Sein WG-Kollege Schaunard, verkörpert von Igor Onishchenko, blieb hingegen sehr oft praktisch unhörbar und insgesamt unauffällig. Enttäuschend war leider auch der Kinderchor, was angesichts der Tatsache, dass es eben Kinder und (noch) keine Profis sind, natürlich anders zu bewerten ist, als der ebenfalls meist unpräzise einsetzende Chor der Wiener Staatsoper. Insgesamt – ich kann es leider nicht anders sagen – war das, was man auf der Bühne zu sehen und hören bekam, schlichtweg enttäuschend. Besonders gemessen daran, dass man sich vom Haus am Ring bei einem solchen Repertoire-Klassiker ein höheres Niveau durchaus erwarten darf.

Gänzlich konträr war hingegen das, was sich im Orchestergraben abspielte, denn dort tat sich regelrecht ein emotionales Paralleluniversum auf. Unter dem Dirigat von Speranza Scappucci tönte feurige Italianità in großzügig glänzenden Klangfarben und all die Emotionen, die auf der Bühne fehlten, wurden vom Orchester der Wiener Staatsoper feinsinnig ausgebreitet. Es wirkte fast so, als seien sämtliche Beteiligten im Orchestergraben die einzigen, die bei dieser Vorstellung wirklich aus vollem Herzen dabei waren. So ließen die Musiker etwa die überschwängliche Lebensfreude des Quartier Latin im zweiten Akt vielschichtig und farbstrahlend Funken sprühen und die Verzweiflung des finalen Akts gelang so wunderbar herzerweichend, besonders das kurze Intermezzo vor dem „Sono andati?”, dass sich doch noch eine kleine Träne in meine Augen verirrte.

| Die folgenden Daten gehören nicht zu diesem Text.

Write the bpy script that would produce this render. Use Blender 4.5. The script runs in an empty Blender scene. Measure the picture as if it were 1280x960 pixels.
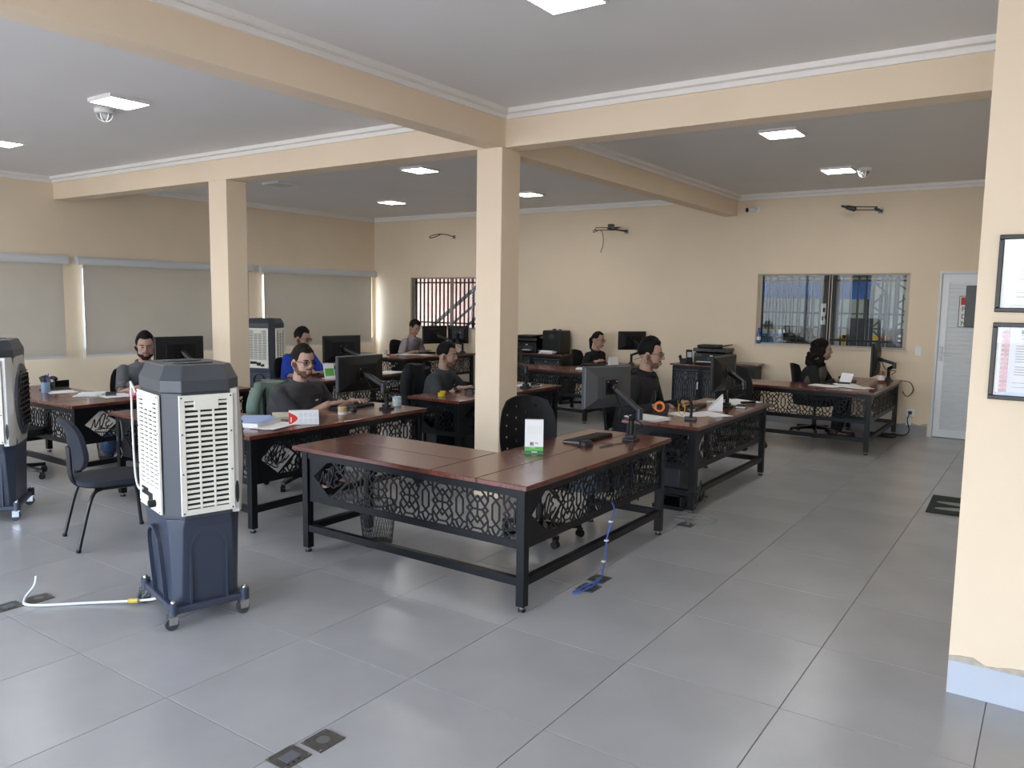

Bei manchen Vorstellungen fällt eine abschließende Bewertung in Sternen leicht, diese La bohème gehört nun wirklich nicht dazu. Speranza Scappucci und das Staatsopernorchester, die mit einer hervorragenden Umsetzung von Puccinis Musik gleichzeitig rettendes Element und echtes Highlight der Vorstellung waren, hätten sich definitiv eine bessere Wertung verdient. Angesichts der enttäuschenden Sänger hinterließ der Abend jedoch vor allem einen schalen Nachgeschmack.